Friday, April 18, 2008

Rural Pennsylvania Politics and Driving Rural Roads

Former President Clinton came to visit our town yesterday, we were part of his swing through northwestern PA. He traveled from Erie (Behrend) to here and from here to St. Marys and Brookville and I hear he then spoke at Lock Haven also. I'm totally impressed with that itinerary, I wonder if the person who dreamed it up has ever driven rural roads. Bet Clinton was exhausted.

He opened his remarks, after thanking some people, with a comment of apology for arriving late -- it took him longer than he expected. A comment from the audience was heard, " That's alright, everyone says that." But it is so true. A state employee drove up from Harrisburg to meet with me yesterday and arrived hours after the 10 a.m. he said he'd be here. I've driven to Harrisburg for meetings, I knew he wouldn't make it by then. His comment, "Mapquest said it was only a 3 1/2 hour drive! I'm so sorry it took me longer than I expected." I'll also never forget the businessman who was to meet with us here, and asked for the most direct road from Pittsburgh. After we got done describing the multitude of back roads after he got off 80, he asked, "Don't you have ANY highways?" I told him the story about when I first moved here and heard a road referred to as 'the two lane'. I was totally confused until someone told me it was where Market Street went to two lanes, the equivalent of a highway or freeway around here.

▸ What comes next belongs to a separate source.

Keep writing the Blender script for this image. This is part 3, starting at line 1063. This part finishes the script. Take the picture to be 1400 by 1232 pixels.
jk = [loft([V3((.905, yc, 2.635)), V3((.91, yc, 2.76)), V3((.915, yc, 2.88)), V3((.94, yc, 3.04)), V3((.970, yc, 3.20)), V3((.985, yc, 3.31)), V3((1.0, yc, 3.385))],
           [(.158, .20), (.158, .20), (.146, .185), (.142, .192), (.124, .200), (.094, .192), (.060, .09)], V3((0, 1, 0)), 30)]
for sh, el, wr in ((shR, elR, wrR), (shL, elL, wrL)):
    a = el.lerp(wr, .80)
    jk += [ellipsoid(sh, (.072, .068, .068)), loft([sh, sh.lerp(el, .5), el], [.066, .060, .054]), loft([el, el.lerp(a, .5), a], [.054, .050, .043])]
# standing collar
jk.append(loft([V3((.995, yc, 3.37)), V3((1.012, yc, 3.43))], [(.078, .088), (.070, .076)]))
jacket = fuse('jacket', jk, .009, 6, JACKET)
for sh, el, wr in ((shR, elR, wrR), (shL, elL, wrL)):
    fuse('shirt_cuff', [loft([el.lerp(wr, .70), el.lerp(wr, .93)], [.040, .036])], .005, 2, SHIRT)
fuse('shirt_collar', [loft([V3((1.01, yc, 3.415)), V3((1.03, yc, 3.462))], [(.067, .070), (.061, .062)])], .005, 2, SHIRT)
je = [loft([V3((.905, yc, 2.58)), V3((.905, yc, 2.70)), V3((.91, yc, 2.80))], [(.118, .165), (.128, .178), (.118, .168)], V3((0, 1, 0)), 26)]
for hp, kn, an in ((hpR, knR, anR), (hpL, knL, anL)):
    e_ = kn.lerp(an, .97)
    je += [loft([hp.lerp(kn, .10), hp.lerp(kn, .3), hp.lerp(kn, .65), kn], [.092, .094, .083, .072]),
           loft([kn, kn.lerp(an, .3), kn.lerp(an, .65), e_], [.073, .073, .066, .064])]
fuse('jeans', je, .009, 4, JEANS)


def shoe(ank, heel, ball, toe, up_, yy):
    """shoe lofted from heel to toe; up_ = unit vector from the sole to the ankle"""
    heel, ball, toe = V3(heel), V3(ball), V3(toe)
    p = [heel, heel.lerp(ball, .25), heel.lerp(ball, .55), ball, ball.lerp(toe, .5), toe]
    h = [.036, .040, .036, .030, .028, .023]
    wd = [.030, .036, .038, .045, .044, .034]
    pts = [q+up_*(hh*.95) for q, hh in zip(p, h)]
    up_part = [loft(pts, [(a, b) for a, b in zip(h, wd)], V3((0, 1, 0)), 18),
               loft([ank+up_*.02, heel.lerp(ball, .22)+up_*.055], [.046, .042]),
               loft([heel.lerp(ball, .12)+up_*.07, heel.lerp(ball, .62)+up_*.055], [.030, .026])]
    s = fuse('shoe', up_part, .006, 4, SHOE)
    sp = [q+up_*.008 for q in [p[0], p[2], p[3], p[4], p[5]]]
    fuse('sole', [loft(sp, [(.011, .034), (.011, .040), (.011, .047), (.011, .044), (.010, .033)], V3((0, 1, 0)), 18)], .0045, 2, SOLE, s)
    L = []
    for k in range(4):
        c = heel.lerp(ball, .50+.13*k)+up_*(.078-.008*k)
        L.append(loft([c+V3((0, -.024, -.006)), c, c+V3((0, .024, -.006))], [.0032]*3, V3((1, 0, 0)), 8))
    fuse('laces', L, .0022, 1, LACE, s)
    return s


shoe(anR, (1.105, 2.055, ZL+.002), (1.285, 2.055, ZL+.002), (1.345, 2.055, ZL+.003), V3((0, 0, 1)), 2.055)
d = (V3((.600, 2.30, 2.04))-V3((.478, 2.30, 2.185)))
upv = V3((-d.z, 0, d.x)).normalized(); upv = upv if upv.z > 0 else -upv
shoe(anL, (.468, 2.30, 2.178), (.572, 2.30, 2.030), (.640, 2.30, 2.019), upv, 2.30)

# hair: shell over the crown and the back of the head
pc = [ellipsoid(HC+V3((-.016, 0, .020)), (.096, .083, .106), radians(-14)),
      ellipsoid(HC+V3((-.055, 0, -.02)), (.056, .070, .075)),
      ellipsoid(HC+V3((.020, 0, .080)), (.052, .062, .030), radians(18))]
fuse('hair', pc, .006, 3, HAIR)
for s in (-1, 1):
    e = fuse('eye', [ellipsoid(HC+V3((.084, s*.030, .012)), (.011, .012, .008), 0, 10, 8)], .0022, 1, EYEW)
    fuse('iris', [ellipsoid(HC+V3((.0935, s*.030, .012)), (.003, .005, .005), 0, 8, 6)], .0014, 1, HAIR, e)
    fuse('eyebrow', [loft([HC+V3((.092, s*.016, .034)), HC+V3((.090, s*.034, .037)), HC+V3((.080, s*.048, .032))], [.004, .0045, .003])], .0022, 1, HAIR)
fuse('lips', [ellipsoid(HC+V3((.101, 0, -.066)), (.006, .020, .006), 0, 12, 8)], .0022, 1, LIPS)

That is, if highways can have 15 mph school zones on them. It's not until you get to 17 in NY or 80 in PA that you see anything resembling a high speed freeway. Of course I now curse a rush hour traffic backup of 13 cars. I've long forgotten the gridlocks in Philadelphia and Pittsburgh, or the time it took me 2 hours to get from one highway exit to another in San Diego. Everything has its trade off.

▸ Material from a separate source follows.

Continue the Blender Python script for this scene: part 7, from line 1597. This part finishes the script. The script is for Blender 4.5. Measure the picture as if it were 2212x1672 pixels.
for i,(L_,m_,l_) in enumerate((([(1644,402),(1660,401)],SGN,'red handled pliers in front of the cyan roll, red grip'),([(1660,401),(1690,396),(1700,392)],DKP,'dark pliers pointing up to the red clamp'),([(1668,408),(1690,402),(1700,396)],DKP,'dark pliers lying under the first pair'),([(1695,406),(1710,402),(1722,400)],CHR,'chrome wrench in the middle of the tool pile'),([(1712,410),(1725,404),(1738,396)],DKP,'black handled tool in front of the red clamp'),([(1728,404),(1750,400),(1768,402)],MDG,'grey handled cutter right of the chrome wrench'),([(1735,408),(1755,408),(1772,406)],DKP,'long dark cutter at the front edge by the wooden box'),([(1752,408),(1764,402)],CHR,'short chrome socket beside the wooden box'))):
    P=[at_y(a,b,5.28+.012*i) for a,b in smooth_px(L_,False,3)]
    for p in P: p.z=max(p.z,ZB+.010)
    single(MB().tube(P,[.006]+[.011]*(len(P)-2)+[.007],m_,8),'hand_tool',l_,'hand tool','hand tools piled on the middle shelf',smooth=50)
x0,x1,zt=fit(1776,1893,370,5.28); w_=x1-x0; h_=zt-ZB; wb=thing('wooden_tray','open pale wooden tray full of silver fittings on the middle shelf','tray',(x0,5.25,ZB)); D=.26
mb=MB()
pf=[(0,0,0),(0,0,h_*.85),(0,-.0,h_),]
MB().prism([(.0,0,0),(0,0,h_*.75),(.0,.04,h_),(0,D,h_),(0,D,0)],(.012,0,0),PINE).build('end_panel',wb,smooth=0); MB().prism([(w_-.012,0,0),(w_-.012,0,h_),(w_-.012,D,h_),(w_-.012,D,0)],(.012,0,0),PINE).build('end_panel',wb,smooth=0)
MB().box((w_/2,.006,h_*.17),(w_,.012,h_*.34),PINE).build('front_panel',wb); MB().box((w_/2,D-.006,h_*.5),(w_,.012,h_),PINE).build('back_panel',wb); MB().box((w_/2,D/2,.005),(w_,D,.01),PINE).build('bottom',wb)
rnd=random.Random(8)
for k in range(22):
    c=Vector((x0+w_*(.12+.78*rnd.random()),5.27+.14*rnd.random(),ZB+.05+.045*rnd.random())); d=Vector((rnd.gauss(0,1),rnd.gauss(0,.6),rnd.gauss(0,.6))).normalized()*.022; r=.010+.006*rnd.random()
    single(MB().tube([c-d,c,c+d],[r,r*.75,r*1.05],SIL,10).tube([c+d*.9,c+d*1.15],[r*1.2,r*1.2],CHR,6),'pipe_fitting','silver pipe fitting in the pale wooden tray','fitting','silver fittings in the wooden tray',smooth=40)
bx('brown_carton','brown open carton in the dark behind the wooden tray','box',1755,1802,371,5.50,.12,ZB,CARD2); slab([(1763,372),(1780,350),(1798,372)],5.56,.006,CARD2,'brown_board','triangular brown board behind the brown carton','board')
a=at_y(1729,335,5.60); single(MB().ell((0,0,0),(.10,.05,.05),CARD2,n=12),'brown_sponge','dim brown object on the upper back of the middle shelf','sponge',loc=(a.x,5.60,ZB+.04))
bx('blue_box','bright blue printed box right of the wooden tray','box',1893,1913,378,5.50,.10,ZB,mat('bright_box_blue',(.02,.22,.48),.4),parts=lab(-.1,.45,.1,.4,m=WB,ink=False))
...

So, the Clinton's have been campaigning hard in PA; polls show Hillary has a good chance of winning here, and Barack Obama has largely ignored the under-populated northern half of this state. I understand he will be in Erie next week but tickets are being issued only at Behrend and at his campaign headquarters. I wonder if he's worried about fallout from his 'guns and religion' remark. We can be very sensitive about comments that even seem to portray us as backwoods rednecks. We can joke about being a part of Appalachia (by definition we are) but others can't infer we are somehow less educated or lacking in worldly knowledge. I work with a group of college-educated people, many with master's degrees, and the comments here have been much as I expected. We would all like to see the full conversation or speech and not be swayed by a statement taken out of context. We realize there has been little mudslinging (thank you both) and both candidates seem to have run clean, professional campaigns, except for small remarks on either side. I have learned over the years that when the campaigns get bitter I tune out the message and usually end up not voting for that candidate. To me mudslinging seems too much like desperation.